Doc is like a new or better than new airplane. It was just stunning to see the forward cabin with the attention to detail. All NEW wire looms, they had the plywood pegboards to do the complete wiring in the entire aircraft as it was restored across the street from where many were built. The interior sheet metal was new, not pulled apart, straightened, and painted. Fabricated from raw material using drawings from the 40s. Somewhat redefines what zero time is........
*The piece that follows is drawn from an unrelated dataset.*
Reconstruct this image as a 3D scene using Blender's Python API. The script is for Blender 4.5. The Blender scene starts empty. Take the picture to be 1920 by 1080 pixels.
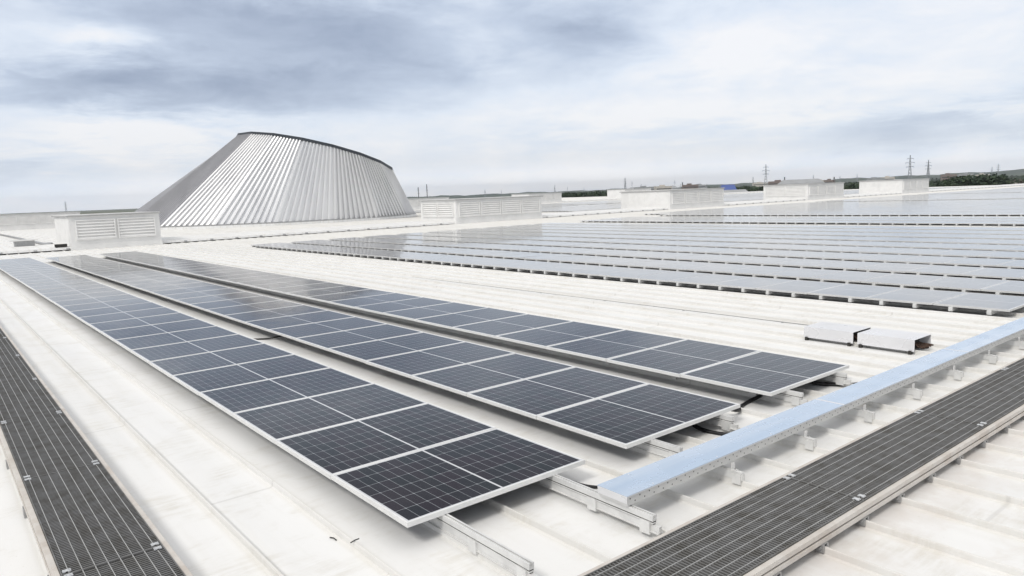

After I left the Boeing Company in 1983, I worked for an outfit that supplied parts to manufacturers of aircraft and parts all over the world. I was at Sweringen in San Antonio, spending time with an old engineer looking at some parts that they needed to redesign. Outside the window, was a B29 with no props. It was in 1984, the older fellow when I asked about the aircraft, lack of props, etc, paused for quite a while after my question........then said that they were in Midland on the way back. He kept staring at the airplane, so I asked him if he knew much about it. His answer was he was a crew member on the aircraft while in the Army Air Corps, was later named Fifi. He knew it by serial number not the civilian N designation.
Wish I was going to Oshkosh, but I hear Bonneville beckoning.....which is next door to where the 509th was stationed, the place Tibbets hand picked for the B29 training for the atomic bomb drop. The pit for the bomb load mockup is still there. Some buildings are restored, but it's a long way from being a Smithsonian, like never.